Unique 17th-century amber games board with the Royal provenance of King Charles I will be offered at Sotheby’s sale of European Sculpture & Works of Art: Medieval to Modern on December 5, 2012. This games board that dates from around 1607, the golden age of amber production in Konigsberg, is estimated to sell for £300,000-£500,000 ($480,000-$800,000).
Considered to have been owned by King Charles I of England and Scotland (1600-1649), who may have inherited it from his father King James I (1566-1625) or his elder brother Henry Frederick, Prince of Wales (1594-1612); this board was later bequeathed by King Charles I to his confident William Juxon, the bishop of London, on the day of his execution on January 30, 1649, after which came into the ownership of the Hesketh family of Rufford Hall, Lancashire and Easton Neston, Northamptonshire.

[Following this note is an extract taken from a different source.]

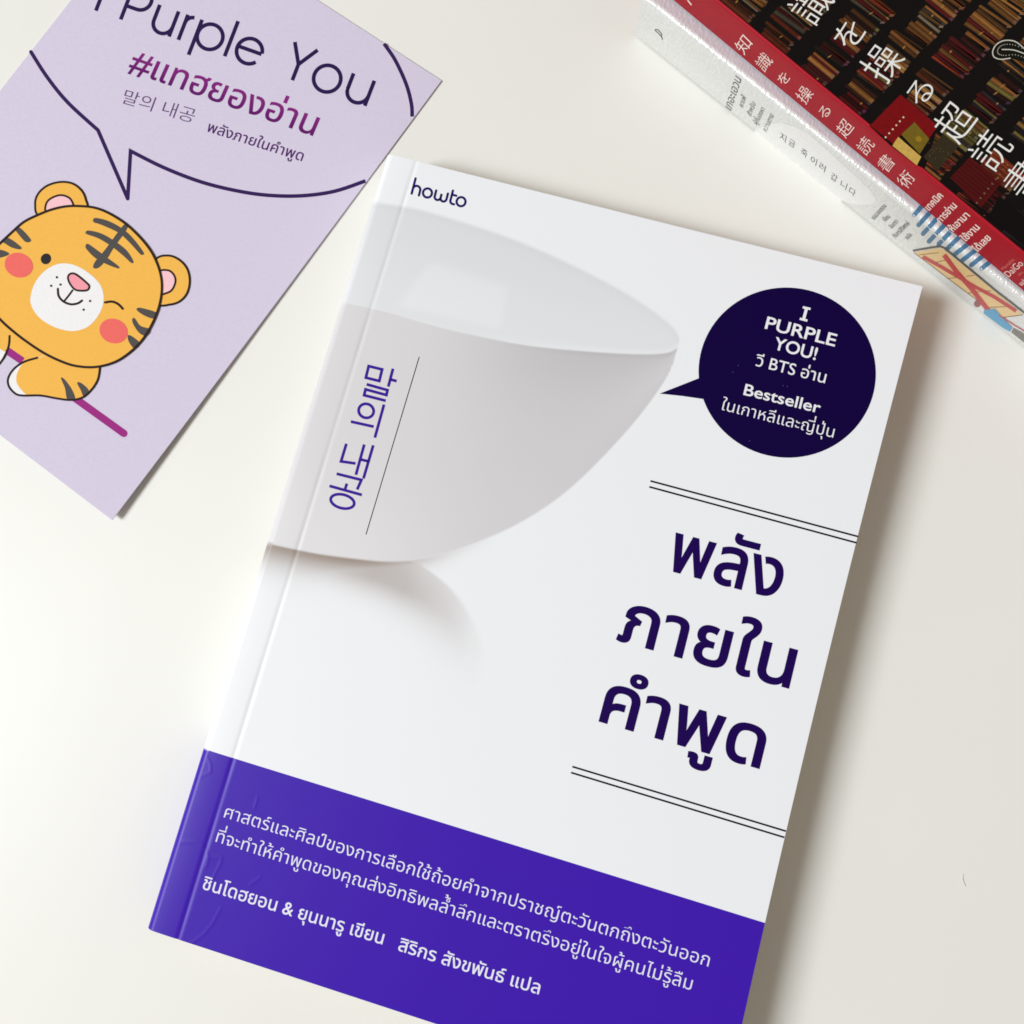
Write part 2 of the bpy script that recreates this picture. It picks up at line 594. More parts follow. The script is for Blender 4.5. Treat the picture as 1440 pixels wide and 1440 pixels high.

This high quality games board has design, typical of the most elegant Konigsberg work from the first half of the 17th century, and is attributed to Konigsberg craftsman and the celebrated ‘master of royal chess-sets’, Georg Schreiber. Beside its virtuoso classicising reliefs of white amber under translucent red amber, the board bears the inscription ‘Zu Gott Allein Die Hoffnung Mein (My only hope is Gold alone), a motto very close to that of Charles and Henry Frederick’s maternal grandfather Frederick II of Denmark.